─── STORED DATA
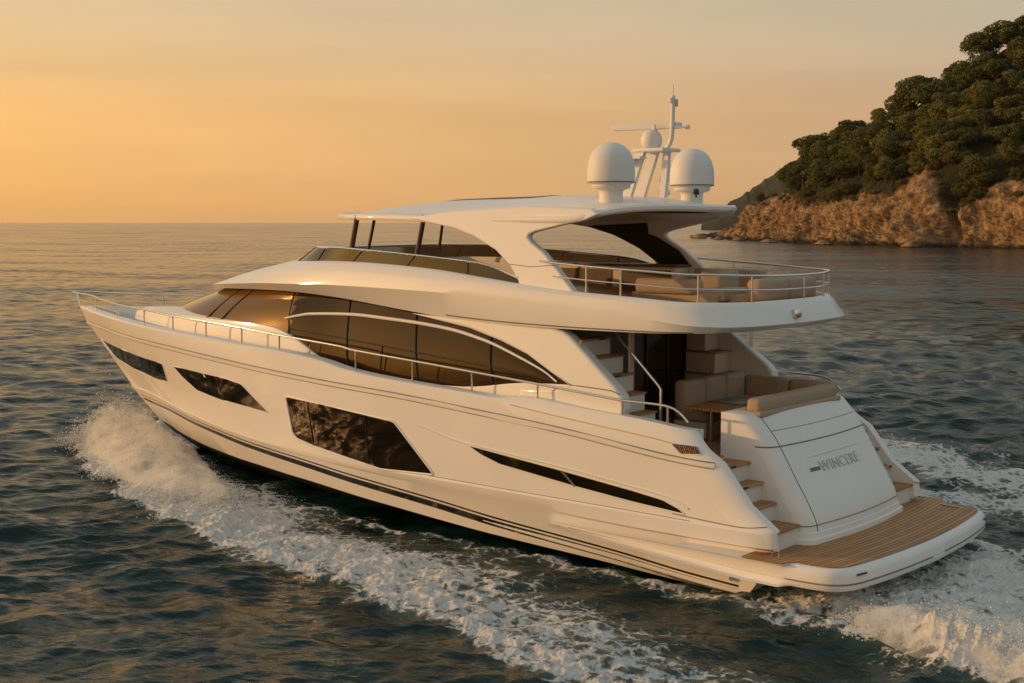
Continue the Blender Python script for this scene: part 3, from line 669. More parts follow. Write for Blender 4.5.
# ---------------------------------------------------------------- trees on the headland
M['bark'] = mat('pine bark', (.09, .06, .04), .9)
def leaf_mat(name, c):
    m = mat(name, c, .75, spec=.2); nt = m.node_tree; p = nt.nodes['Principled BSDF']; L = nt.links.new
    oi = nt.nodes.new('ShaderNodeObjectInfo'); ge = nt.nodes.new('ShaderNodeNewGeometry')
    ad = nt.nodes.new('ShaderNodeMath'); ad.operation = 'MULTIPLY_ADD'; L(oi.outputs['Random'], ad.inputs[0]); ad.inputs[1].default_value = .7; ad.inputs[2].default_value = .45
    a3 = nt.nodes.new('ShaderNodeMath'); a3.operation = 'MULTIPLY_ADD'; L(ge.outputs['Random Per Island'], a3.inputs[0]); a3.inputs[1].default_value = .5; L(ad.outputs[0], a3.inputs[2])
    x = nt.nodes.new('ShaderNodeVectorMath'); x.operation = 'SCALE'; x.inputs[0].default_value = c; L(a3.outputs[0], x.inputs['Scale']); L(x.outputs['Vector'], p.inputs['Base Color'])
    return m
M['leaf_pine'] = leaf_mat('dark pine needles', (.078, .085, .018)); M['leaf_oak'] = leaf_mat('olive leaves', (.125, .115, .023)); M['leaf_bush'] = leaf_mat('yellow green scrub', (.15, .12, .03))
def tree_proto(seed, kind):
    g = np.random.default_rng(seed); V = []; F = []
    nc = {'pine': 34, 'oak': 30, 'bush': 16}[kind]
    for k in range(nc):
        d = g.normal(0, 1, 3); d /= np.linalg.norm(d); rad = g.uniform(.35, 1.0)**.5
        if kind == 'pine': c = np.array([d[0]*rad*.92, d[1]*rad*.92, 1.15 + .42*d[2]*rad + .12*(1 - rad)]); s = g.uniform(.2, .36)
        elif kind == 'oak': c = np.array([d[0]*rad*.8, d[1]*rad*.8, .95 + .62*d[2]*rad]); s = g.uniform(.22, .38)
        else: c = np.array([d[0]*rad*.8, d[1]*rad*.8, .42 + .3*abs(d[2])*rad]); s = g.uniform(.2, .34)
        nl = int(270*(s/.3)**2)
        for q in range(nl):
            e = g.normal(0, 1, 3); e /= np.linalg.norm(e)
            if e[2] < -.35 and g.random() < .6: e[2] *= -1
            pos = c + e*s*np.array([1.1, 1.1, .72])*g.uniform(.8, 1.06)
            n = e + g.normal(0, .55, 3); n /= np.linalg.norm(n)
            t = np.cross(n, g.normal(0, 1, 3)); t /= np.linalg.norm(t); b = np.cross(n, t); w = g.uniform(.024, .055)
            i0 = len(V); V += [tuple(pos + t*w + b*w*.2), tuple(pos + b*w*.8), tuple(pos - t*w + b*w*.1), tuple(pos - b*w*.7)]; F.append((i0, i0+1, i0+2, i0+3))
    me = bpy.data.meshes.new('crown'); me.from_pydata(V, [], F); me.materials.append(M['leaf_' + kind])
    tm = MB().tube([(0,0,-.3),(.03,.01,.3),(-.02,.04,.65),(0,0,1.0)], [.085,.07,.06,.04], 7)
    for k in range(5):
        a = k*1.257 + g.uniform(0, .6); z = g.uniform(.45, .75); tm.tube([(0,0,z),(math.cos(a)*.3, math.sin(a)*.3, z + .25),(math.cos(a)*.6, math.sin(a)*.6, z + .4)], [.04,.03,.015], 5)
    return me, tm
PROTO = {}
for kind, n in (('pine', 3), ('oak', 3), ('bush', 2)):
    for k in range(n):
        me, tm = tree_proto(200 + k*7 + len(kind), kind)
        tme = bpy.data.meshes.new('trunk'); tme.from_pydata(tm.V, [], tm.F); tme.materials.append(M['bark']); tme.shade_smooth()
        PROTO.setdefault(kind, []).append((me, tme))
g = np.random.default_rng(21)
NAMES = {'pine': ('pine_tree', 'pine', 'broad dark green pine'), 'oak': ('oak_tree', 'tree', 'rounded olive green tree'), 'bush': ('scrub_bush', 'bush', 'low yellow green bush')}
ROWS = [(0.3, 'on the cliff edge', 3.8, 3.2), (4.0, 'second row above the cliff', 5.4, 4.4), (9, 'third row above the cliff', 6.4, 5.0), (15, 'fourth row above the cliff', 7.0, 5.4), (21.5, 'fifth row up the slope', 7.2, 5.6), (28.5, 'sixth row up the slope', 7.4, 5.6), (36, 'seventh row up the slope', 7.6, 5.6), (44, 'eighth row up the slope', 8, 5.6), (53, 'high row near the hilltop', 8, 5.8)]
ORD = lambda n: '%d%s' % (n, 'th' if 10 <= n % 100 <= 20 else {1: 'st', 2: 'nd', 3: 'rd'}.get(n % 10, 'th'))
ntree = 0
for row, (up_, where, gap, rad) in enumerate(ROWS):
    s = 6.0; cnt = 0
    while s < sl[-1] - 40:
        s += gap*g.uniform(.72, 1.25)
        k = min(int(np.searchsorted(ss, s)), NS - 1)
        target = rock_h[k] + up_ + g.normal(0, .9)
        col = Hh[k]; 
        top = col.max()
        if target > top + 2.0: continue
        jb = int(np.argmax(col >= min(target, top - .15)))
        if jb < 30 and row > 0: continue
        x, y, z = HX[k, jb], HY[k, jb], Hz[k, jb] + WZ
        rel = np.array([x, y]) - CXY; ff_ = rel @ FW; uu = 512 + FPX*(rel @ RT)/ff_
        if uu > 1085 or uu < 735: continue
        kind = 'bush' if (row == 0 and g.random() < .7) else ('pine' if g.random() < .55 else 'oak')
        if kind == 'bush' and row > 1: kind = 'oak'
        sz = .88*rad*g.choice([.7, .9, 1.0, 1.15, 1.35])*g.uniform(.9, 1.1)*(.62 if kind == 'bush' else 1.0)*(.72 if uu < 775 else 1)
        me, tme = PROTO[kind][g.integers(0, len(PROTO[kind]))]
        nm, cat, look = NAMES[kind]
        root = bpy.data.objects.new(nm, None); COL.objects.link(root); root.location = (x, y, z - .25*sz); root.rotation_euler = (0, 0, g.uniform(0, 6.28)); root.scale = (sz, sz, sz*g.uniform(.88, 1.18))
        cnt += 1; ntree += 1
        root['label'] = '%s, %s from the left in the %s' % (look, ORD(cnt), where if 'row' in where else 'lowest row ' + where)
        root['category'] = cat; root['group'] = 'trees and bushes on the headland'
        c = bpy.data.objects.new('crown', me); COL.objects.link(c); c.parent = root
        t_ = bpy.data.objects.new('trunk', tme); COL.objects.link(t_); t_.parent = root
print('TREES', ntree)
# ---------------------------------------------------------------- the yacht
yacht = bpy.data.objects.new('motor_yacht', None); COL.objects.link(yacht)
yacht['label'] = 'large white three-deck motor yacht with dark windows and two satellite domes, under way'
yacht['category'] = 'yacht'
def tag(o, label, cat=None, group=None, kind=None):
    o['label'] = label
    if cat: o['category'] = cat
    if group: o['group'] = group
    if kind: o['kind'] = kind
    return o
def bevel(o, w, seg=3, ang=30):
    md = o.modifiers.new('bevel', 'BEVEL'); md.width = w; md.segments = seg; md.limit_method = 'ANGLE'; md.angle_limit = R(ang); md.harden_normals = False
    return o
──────
(WRITTEN EXERCISE):
Make an exact copy of the listing above. Do not include the pictures.

(SOLUTION FOR THIS PROBLEM):
Continue the Blender Python script for this scene: part 3, from line 669. More parts follow. Write for Blender 4.5.
# ---------------------------------------------------------------- trees on the headland
M['bark'] = mat('pine bark', (.09, .06, .04), .9)
def leaf_mat(name, c):
    m = mat(name, c, .75, spec=.2); nt = m.node_tree; p = nt.nodes['Principled BSDF']; L = nt.links.new
    oi = nt.nodes.new('ShaderNodeObjectInfo'); ge = nt.nodes.new('ShaderNodeNewGeometry')
    ad = nt.nodes.new('ShaderNodeMath'); ad.operation = 'MULTIPLY_ADD'; L(oi.outputs['Random'], ad.inputs[0]); ad.inputs[1].default_value = .7; ad.inputs[2].default_value = .45
    a3 = nt.nodes.new('ShaderNodeMath'); a3.operation = 'MULTIPLY_ADD'; L(ge.outputs['Random Per Island'], a3.inputs[0]); a3.inputs[1].default_value = .5; L(ad.outputs[0], a3.inputs[2])
    x = nt.nodes.new('ShaderNodeVectorMath'); x.operation = 'SCALE'; x.inputs[0].default_value = c; L(a3.outputs[0], x.inputs['Scale']); L(x.outputs['Vector'], p.inputs['Base Color'])
    return m
M['leaf_pine'] = leaf_mat('dark pine needles', (.078, .085, .018)); M['leaf_oak'] = leaf_mat('olive leaves', (.125, .115, .023)); M['leaf_bush'] = leaf_mat('yellow green scrub', (.15, .12, .03))
def tree_proto(seed, kind):
    g = np.random.default_rng(seed); V = []; F = []
    nc = {'pine': 34, 'oak': 30, 'bush': 16}[kind]
    for k in range(nc):
        d = g.normal(0, 1, 3); d /= np.linalg.norm(d); rad = g.uniform(.35, 1.0)**.5
        if kind == 'pine': c = np.array([d[0]*rad*.92, d[1]*rad*.92, 1.15 + .42*d[2]*rad + .12*(1 - rad)]); s = g.uniform(.2, .36)
        elif kind == 'oak': c = np.array([d[0]*rad*.8, d[1]*rad*.8, .95 + .62*d[2]*rad]); s = g.uniform(.22, .38)
        else: c = np.array([d[0]*rad*.8, d[1]*rad*.8, .42 + .3*abs(d[2])*rad]); s = g.uniform(.2, .34)
        nl = int(270*(s/.3)**2)
        for q in range(nl):
            e = g.normal(0, 1, 3); e /= np.linalg.norm(e)
            if e[2] < -.35 and g.random() < .6: e[2] *= -1
            pos = c + e*s*np.array([1.1, 1.1, .72])*g.uniform(.8, 1.06)
            n = e + g.normal(0, .55, 3); n /= np.linalg.norm(n)
            t = np.cross(n, g.normal(0, 1, 3)); t /= np.linalg.norm(t); b = np.cross(n, t); w = g.uniform(.024, .055)
            i0 = len(V); V += [tuple(pos + t*w + b*w*.2), tuple(pos + b*w*.8), tuple(pos - t*w + b*w*.1), tuple(pos - b*w*.7)]; F.append((i0, i0+1, i0+2, i0+3))
    me = bpy.data.meshes.new('crown'); me.from_pydata(V, [], F); me.materials.append(M['leaf_' + kind])
    tm = MB().tube([(0,0,-.3),(.03,.01,.3),(-.02,.04,.65),(0,0,1.0)], [.085,.07,.06,.04], 7)
    for k in range(5):
        a = k*1.257 + g.uniform(0, .6); z = g.uniform(.45, .75); tm.tube([(0,0,z),(math.cos(a)*.3, math.sin(a)*.3, z + .25),(math.cos(a)*.6, math.sin(a)*.6, z + .4)], [.04,.03,.015], 5)
    return me, tm
PROTO = {}
for kind, n in (('pine', 3), ('oak', 3), ('bush', 2)):
    for k in range(n):
        me, tm = tree_proto(200 + k*7 + len(kind), kind)
        tme = bpy.data.meshes.new('trunk'); tme.from_pydata(tm.V, [], tm.F); tme.materials.append(M['bark']); tme.shade_smooth()
        PROTO.setdefault(kind, []).append((me, tme))
g = np.random.default_rng(21)
NAMES = {'pine': ('pine_tree', 'pine', 'broad dark green pine'), 'oak': ('oak_tree', 'tree', 'rounded olive green tree'), 'bush': ('scrub_bush', 'bush', 'low yellow green bush')}
ROWS = [(0.3, 'on the cliff edge', 3.8, 3.2), (4.0, 'second row above the cliff', 5.4, 4.4), (9, 'third row above the cliff', 6.4, 5.0), (15, 'fourth row above the cliff', 7.0, 5.4), (21.5, 'fifth row up the slope', 7.2, 5.6), (28.5, 'sixth row up the slope', 7.4, 5.6), (36, 'seventh row up the slope', 7.6, 5.6), (44, 'eighth row up the slope', 8, 5.6), (53, 'high row near the hilltop', 8, 5.8)]
ORD = lambda n: '%d%s' % (n, 'th' if 10 <= n % 100 <= 20 else {1: 'st', 2: 'nd', 3: 'rd'}.get(n % 10, 'th'))
ntree = 0
for row, (up_, where, gap, rad) in enumerate(ROWS):
    s = 6.0; cnt = 0
    while s < sl[-1] - 40:
        s += gap*g.uniform(.72, 1.25)
        k = min(int(np.searchsorted(ss, s)), NS - 1)
        target = rock_h[k] + up_ + g.normal(0, .9)
        col = Hh[k]; 
        top = col.max()
        if target > top + 2.0: continue
        jb = int(np.argmax(col >= min(target, top - .15)))
        if jb < 30 and row > 0: continue
        x, y, z = HX[k, jb], HY[k, jb], Hz[k, jb] + WZ
        rel = np.array([x, y]) - CXY; ff_ = rel @ FW; uu = 512 + FPX*(rel @ RT)/ff_
        if uu > 1085 or uu < 735: continue
        kind = 'bush' if (row == 0 and g.random() < .7) else ('pine' if g.random() < .55 else 'oak')
        if kind == 'bush' and row > 1: kind = 'oak'
        sz = .88*rad*g.choice([.7, .9, 1.0, 1.15, 1.35])*g.uniform(.9, 1.1)*(.62 if kind == 'bush' else 1.0)*(.72 if uu < 775 else 1)
        me, tme = PROTO[kind][g.integers(0, len(PROTO[kind]))]
        nm, cat, look = NAMES[kind]
        root = bpy.data.objects.new(nm, None); COL.objects.link(root); root.location = (x, y, z - .25*sz); root.rotation_euler = (0, 0, g.uniform(0, 6.28)); root.scale = (sz, sz, sz*g.uniform(.88, 1.18))
        cnt += 1; ntree += 1
        root['label'] = '%s, %s from the left in the %s' % (look, ORD(cnt), where if 'row' in where else 'lowest row ' + where)
        root['category'] = cat; root['group'] = 'trees and bushes on the headland'
        c = bpy.data.objects.new('crown', me); COL.objects.link(c); c.parent = root
        t_ = bpy.data.objects.new('trunk', tme); COL.objects.link(t_); t_.parent = root
print('TREES', ntree)
# ---------------------------------------------------------------- the yacht
yacht = bpy.data.objects.new('motor_yacht', None); COL.objects.link(yacht)
yacht['label'] = 'large white three-deck motor yacht with dark windows and two satellite domes, under way'
yacht['category'] = 'yacht'
def tag(o, label, cat=None, group=None, kind=None):
    o['label'] = label
    if cat: o['category'] = cat
    if group: o['group'] = group
    if kind: o['kind'] = kind
    return o
def bevel(o, w, seg=3, ang=30):
    md = o.modifiers.new('bevel', 'BEVEL'); md.width = w; md.segments = seg; md.limit_method = 'ANGLE'; md.angle_limit = R(ang); md.harden_normals = False
    return o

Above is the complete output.